Note, that we can not omit virtual freedom of $G$, because of the existence of Baumslag-Solitar groups $BS(n, m) = \langle a, t| ta^nt^{-1} = a^m \rangle$.
$a$ is required to be of infinite order because of the existence of the following two facts:
All finite-order elements of a group form a commensurability class
Proof:
If $a$ and $b$ are finite-order elements, then we can take $n$ and $m$ as their respective orders.
If $a^k = e$ and $a^n = b^m$, $b^{mk} = e$.
Q.E.D.
$(C_2 \ast C_3)’$ is non-cyclic free
Proof: follows from Ping-Pong lemma.
Actually, more is true.

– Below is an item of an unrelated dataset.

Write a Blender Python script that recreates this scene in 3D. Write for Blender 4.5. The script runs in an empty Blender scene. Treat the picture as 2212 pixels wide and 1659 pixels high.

Suppose that $G$ is a word-hyperbolic group (and your groups are since they are commensurable to finitely generated free groups). Each infinite order element $g\in G$ has 2-point fixed-point set $\Phi_g$ in the Gromov-boundary $\partial G$ of $G$. If $g, h\in G$ are commensurate then $\Phi_g=\Phi_h$. Let $L_g\subset \Gamma_G$ be the union of all complete geodesics in the Cayley graph of $G$ which are forward/backward asymptotic to the set $\Phi_g$. Then all geodesics $L_g$ is within Hausdorff distance $2\delta$ from each other. In particular, $L_g$ is quasi-isometric to ${\mathbb R}$. Hence, the stabilizer of $\Phi_g$ in $G$ is finitely generated and quasi-isometric to ${\mathbb R}$, hence, is virtually cyclic.
All this can be found, for instance, in the book by Bridson and Haefliger "Metric Spaces of Non-Positive Curvature."
The subgroup $\langle CC(g)\rangle$ is generated by elements stabilizing $\Phi_g$, hence, is contained in the stabilizer of $L_g$. (Actually, it is equal to that stabilizer, but you do not need this.)
To conclude, if $G$ is word-hyperbolic then for every infinite order element $g\in G$, the group $\langle CC(g)\rangle$ is virtually cyclic.